Can you copy out the data exactly? Leave the images out.

========================================================================

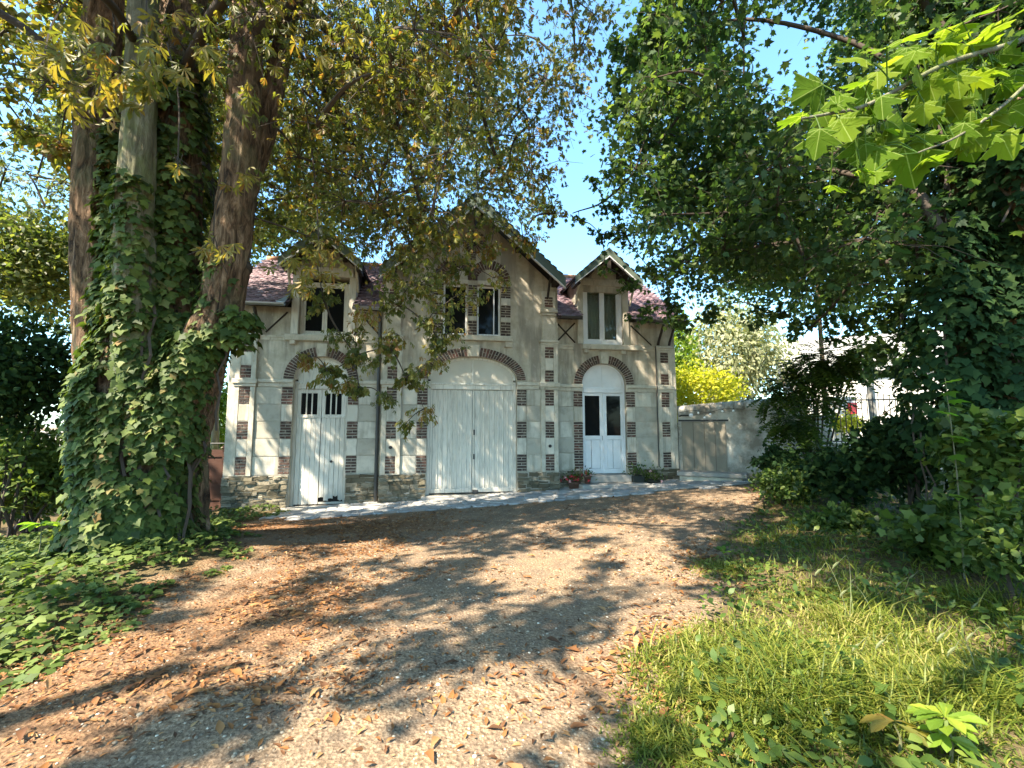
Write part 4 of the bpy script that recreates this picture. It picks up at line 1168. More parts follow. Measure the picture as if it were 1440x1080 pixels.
# ------------------------------------------------------------------ pots and flowers by the right-hand door
def loc_house(x, v, z): 
    X, Y = xy(x, v); return np.array([X, Y, EYE + z])
def flower_pot(name, label, cat, u, v, zr, r, h, mat, stops, petals, nl, spread, group=None, square=False, nf=14):
    P = loc_house(u, v, zr)
    t = thing(name, label, cat, tuple(P), YAW, group)
    if square: MB().cbox(-r, r, -r, r, 0, h, .012).build('pot', M[mat], t)
    else: MB().lathe((0, 0, 0), [(r * .7, 0), (r * .95, h * .85), (r * 1.08, h * .86), (r * 1.08, h), (r * .9, h), (r * .85, h * .9)], 16).build('pot', M[mat], t, True)
    n = nl; q = rng.normal(size=(n, 3)) * np.array([spread, spread, spread * .8]) * .5; q[:, 2] = np.abs(q[:, 2]) * 1.1 + h
    d = unit(q - [0, 0, h - .1]) + rdir(n) * .5
    link('foliage', leaf_mesh('foliage', OVAL, q, d, rdir(n) * .6 + [0, 0, 1], rng.uniform(.05, .09, n), M[stops]), t, 'stuff')
    st_ = MB()
    for i in range(6):
        e = q[i]; st_.tube([(0, 0, h - .02), (e[0] * .5, e[1] * .5, h + (e[2] - h) * .6), tuple(e)], .005, 4)
    st_.build('stem', M['twig'], t, kind='stuff')
    for i in range(nf):
        e = q[rng.integers(n)] * [1.1, 1.1, 1.0] + [0, -.03, .03]
        b = MB()
        for k in range(6):
            an = k * math.pi / 3 + rnd.random(); c, s = math.cos(an), math.sin(an)
            b.add([(0, 0, 0), (.03 * c - .012 * s, -.016, .03 * s + .012 * c), (.048 * c, -.010, .048 * s), (.03 * c + .012 * s, -.016, .03 * s - .012 * c)], [(0, 1, 2, 3)])
        o = b.build('flower', M[petals[i % len(petals)]], t); o.location = tuple(e); o.rotation_euler = (rnd.uniform(-.5, .3), 0, rnd.uniform(-.6, .6))
flower_pot('flower_pot', 'pot overflowing with red and pink flowers at the foot of the pilaster', 'flower pot', 1.68, .30, -1.76, .17, .22, 'terracotta', 'bush', ['petal_red', 'petal_red', 'petal_pink', 'petal_red'], 190, .30, nf=22)
flower_pot('flower_pot', 'small clay pot with one pink bloom on the step left of the white door', 'flower pot', 2.03, .42, -1.585, .10, .22, 'terracotta', 'bush', ['petal_pink', 'petal_red'], 60, .17, nf=4)
flower_pot('planter', 'dark square planter of leafy herbs right of the white door', 'planter', 3.52, .28, -1.74, .17, .34, 'darkpot', 'bush', ['petal_pink'], 160, .30, square=True, nf=0)
flower_pot('flower_bowl', 'low dark bowl of trailing plants beside the square planter', 'flower bowl', 3.98, .34, -1.69, .24, .15, 'darkpot', 'ground_ivy', ['petal_pink'], 200, .36, nf=3)
# ------------------------------------------------------------------ trees and plants
def limb_tube(mb, pts, r0, r1, n=8, seg=6, wob=.06, power=1.0):
    c = curve(pts, seg); m = len(c)
    rad = [r0 + (r1 - r0) * (i / (m - 1)) ** power for i in range(m)]
    mb.tube(c, rad, n, True, wob)
    return c

def bark_tube(pts, r0, r1, seg=14, n=56, power=.8, seed=0, deep=.085, flare=0.0):
    """a trunk with real furrows and plates"""
    c = np.array(curve(pts, seg)); m = len(c)
    tt = np.gradient(c, axis=0); tt = unit(tt); ref = np.array([1., 0, 0]); A = unit(ref - tt * (tt @ ref)[:, None]); B = np.cross(tt, A)
    L = np.concatenate([[0], np.cumsum(np.linalg.norm(np.diff(c, axis=0), axis=1))])
    rad = r0 + (r1 - r0) * np.linspace(0, 1, m) ** power
    a = np.linspace(0, 2 * np.pi, n, endpoint=False); AA, LL = np.meshgrid(a, L); k = n / (2 * np.pi)
    wob = vnoise(AA * 5.1 + 9, LL * 1.1 + 20, .9, seed) * (1 - np.clip((AA - 5.2), 0, 1)) + vnoise(9 + 0 * AA, LL * 1.1 + 20, .9, seed) * np.clip(AA - 5.2, 0, 1)
    q = np.abs(vnoise(AA * k / 2.6, LL * 3.2, 1., seed + 1) - .5) * 2
    q2 = vnoise(AA * k / 1.2, LL * 11, 1., seed + 2)
    R_ = rad[:, None] * (1 + .22 * (wob - .5) + deep * (np.minimum(q * 2.2, 1) - .6) + deep * .45 * (q2 - .5))
    V = c[:, None] + R_[..., None] * (np.cos(AA)[..., None] * A[:, None] + np.sin(AA)[..., None] * B[:, None])
    ii = np.arange(m * n).reshape(m, n); j = np.roll(ii, -1, 1)
    return V.reshape(-1, 3), np.stack([ii[:-1], j[:-1], j[1:], ii[1:]], -1).reshape(-1, 4), c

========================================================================

## REPLY
Write part 4 of the bpy script that recreates this picture. It picks up at line 1168. More parts follow. Measure the picture as if it were 1440x1080 pixels.
# ------------------------------------------------------------------ pots and flowers by the right-hand door
def loc_house(x, v, z): 
    X, Y = xy(x, v); return np.array([X, Y, EYE + z])
def flower_pot(name, label, cat, u, v, zr, r, h, mat, stops, petals, nl, spread, group=None, square=False, nf=14):
    P = loc_house(u, v, zr)
    t = thing(name, label, cat, tuple(P), YAW, group)
    if square: MB().cbox(-r, r, -r, r, 0, h, .012).build('pot', M[mat], t)
    else: MB().lathe((0, 0, 0), [(r * .7, 0), (r * .95, h * .85), (r * 1.08, h * .86), (r * 1.08, h), (r * .9, h), (r * .85, h * .9)], 16).build('pot', M[mat], t, True)
    n = nl; q = rng.normal(size=(n, 3)) * np.array([spread, spread, spread * .8]) * .5; q[:, 2] = np.abs(q[:, 2]) * 1.1 + h
    d = unit(q - [0, 0, h - .1]) + rdir(n) * .5
    link('foliage', leaf_mesh('foliage', OVAL, q, d, rdir(n) * .6 + [0, 0, 1], rng.uniform(.05, .09, n), M[stops]), t, 'stuff')
    st_ = MB()
    for i in range(6):
        e = q[i]; st_.tube([(0, 0, h - .02), (e[0] * .5, e[1] * .5, h + (e[2] - h) * .6), tuple(e)], .005, 4)
    st_.build('stem', M['twig'], t, kind='stuff')
    for i in range(nf):
        e = q[rng.integers(n)] * [1.1, 1.1, 1.0] + [0, -.03, .03]
        b = MB()
        for k in range(6):
            an = k * math.pi / 3 + rnd.random(); c, s = math.cos(an), math.sin(an)
            b.add([(0, 0, 0), (.03 * c - .012 * s, -.016, .03 * s + .012 * c), (.048 * c, -.010, .048 * s), (.03 * c + .012 * s, -.016, .03 * s - .012 * c)], [(0, 1, 2, 3)])
        o = b.build('flower', M[petals[i % len(petals)]], t); o.location = tuple(e); o.rotation_euler = (rnd.uniform(-.5, .3), 0, rnd.uniform(-.6, .6))
flower_pot('flower_pot', 'pot overflowing with red and pink flowers at the foot of the pilaster', 'flower pot', 1.68, .30, -1.76, .17, .22, 'terracotta', 'bush', ['petal_red', 'petal_red', 'petal_pink', 'petal_red'], 190, .30, nf=22)
flower_pot('flower_pot', 'small clay pot with one pink bloom on the step left of the white door', 'flower pot', 2.03, .42, -1.585, .10, .22, 'terracotta', 'bush', ['petal_pink', 'petal_red'], 60, .17, nf=4)
flower_pot('planter', 'dark square planter of leafy herbs right of the white door', 'planter', 3.52, .28, -1.74, .17, .34, 'darkpot', 'bush', ['petal_pink'], 160, .30, square=True, nf=0)
flower_pot('flower_bowl', 'low dark bowl of trailing plants beside the square planter', 'flower bowl', 3.98, .34, -1.69, .24, .15, 'darkpot', 'ground_ivy', ['petal_pink'], 200, .36, nf=3)
# ------------------------------------------------------------------ trees and plants
def limb_tube(mb, pts, r0, r1, n=8, seg=6, wob=.06, power=1.0):
    c = curve(pts, seg); m = len(c)
    rad = [r0 + (r1 - r0) * (i / (m - 1)) ** power for i in range(m)]
    mb.tube(c, rad, n, True, wob)
    return c

def bark_tube(pts, r0, r1, seg=14, n=56, power=.8, seed=0, deep=.085, flare=0.0):
    """a trunk with real furrows and plates"""
    c = np.array(curve(pts, seg)); m = len(c)
    tt = np.gradient(c, axis=0); tt = unit(tt); ref = np.array([1., 0, 0]); A = unit(ref - tt * (tt @ ref)[:, None]); B = np.cross(tt, A)
    L = np.concatenate([[0], np.cumsum(np.linalg.norm(np.diff(c, axis=0), axis=1))])
    rad = r0 + (r1 - r0) * np.linspace(0, 1, m) ** power
    a = np.linspace(0, 2 * np.pi, n, endpoint=False); AA, LL = np.meshgrid(a, L); k = n / (2 * np.pi)
    wob = vnoise(AA * 5.1 + 9, LL * 1.1 + 20, .9, seed) * (1 - np.clip((AA - 5.2), 0, 1)) + vnoise(9 + 0 * AA, LL * 1.1 + 20, .9, seed) * np.clip(AA - 5.2, 0, 1)
    q = np.abs(vnoise(AA * k / 2.6, LL * 3.2, 1., seed + 1) - .5) * 2
    q2 = vnoise(AA * k / 1.2, LL * 11, 1., seed + 2)
    R_ = rad[:, None] * (1 + .22 * (wob - .5) + deep * (np.minimum(q * 2.2, 1) - .6) + deep * .45 * (q2 - .5))
    V = c[:, None] + R_[..., None] * (np.cos(AA)[..., None] * A[:, None] + np.sin(AA)[..., None] * B[:, None])
    ii = np.arange(m * n).reshape(m, n); j = np.roll(ii, -1, 1)
    return V.reshape(-1, 3), np.stack([ii[:-1], j[:-1], j[1:], ii[1:]], -1).reshape(-1, 4), c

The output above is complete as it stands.